Los supremacistas rojos
Aunque colecciono diccionarios padezco de una incurable alergia a citarlos, por eso dejo a los lectores la tarea de buscar, donde mejor les parezca (la RAE aún no lo ha incorporado), el significado que desde el pasado siglo tiene el concepto de “supremacista”.
De todas formas adelanto que alguien puede merecer ese calificativo cuando cree que el grupo de personas al que pertenece debe liderar o tener el control sobre otros grupos de personas porque piensan que son mejores. La palabreja suele llevar apellido y el más usado es “blanco” para referirse a los racistas que consideran como seres inferiores a los negros, latinos, judíos o humanos de cualquier otra procedencia étnica clasificada como “no blancos”.
En Cuba, desde mediados del siglo XX se ha venido fomentando la creencia de que quienes llevan un carné rojo en su bolsillo tienen el privilegio de determinar cómo funciona la economía, bajo qué condiciones está permitido asociarse, cuáles tendencias de pensamiento deben ser difundidas y cuáles prohibidas. Creen tener el derecho a decidir quienes pueden viajar al extranjero, quién puede ser profesor universitario, periodista o diputado al Parlamento.
Los comunistas, esos que poseen un carné rojo, se consideran únicos herederos de las mejores tradiciones patrióticas
Los comunistas, esos que poseen un carné rojo, se consideran únicos herederos de las mejores tradiciones patrióticas, esas que fueron cosechadas desde que quienes nacieron aquí descubrieron que eran cubanos y no españoles saqueadores de una isla en el Caribe. Verdad que entonces no había comunistas y es por eso que se acuñó un conocido trabalenguas oficial donde queda establecido que aquellos, hoy, serían como ellos y que ellos, entonces, hubieran sido como aquellos.
A diferencia de los supremacistas blancos, los rojos no son mal vistos por los medios oficiales (donde hay supremacistas blancos no hay medios oficiales). No solo no son castigados por las leyes, sino que gozan de un artículo en la Constitución que les otorga la condición de ser «la fuerza política dirigente superior de la sociedad y del Estado». Si se hubieran ahorrado el término «superior» no sería tan fácil señalarlos aquí como supremacistas.

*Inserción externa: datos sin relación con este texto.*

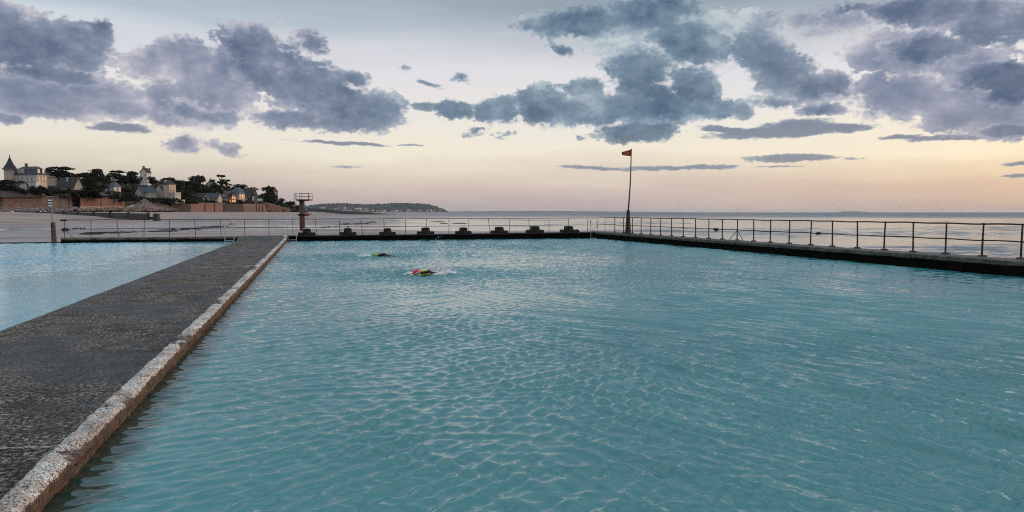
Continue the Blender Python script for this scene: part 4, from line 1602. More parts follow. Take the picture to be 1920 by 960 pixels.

Históricamente los supremacismos terminan mal. Así fue en la Alemania nazi cuando los que se creían arios pretendieron aniquilar a los que sobraban; así fue en Ruanda cuando la población tutsi fue casi exterminada por los hutus; así es en el mundo árabe donde las sangrientas divergencias entre chiitas y sunitas se fundamentan en la disputa por la herencia del profeta Mahoma.
Mientras los supremacistas se sienten predominantes y los dirigidos obedecen en silencio, la autoridad impuesta se ejerce con un manto de nobleza paternalista; pero basta que un par de voces desentonen en el coro de los fingidos asentimientos para que se muestre en toda su fiereza la despótica ira de quienes se atribuyen una superioridad que solo funciona cuando es inapelable.

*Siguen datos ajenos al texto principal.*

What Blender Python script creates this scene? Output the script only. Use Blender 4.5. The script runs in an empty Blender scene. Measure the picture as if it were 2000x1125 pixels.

Hoy en Cuba estamos viendo esa ira, hija de un supuesto odio de clases que no tiene razón de ser donde todos son desposeídos. Una ira alimentada con un nacionalismo paranoico que percibe en el discrepante político que ama a su país a un traidor que quiere venderle la patria al extranjero enemigo.
En el frágil tejido de una sociedad hay hilos que nunca deben romperse porque se corre el riesgo de que jamás puedan ser restablecidos, reparados, sanados.
Ese quizás sea el más grave peligro que amenaza a Cuba en estos momentos. Peor aún que el desabastecimiento en los mercados o la falta de liquidez del dinero que se obtiene mediante el trabajo honrado; peor aún, es que los epítetos ideológicos consigan disolver nuestra identidad.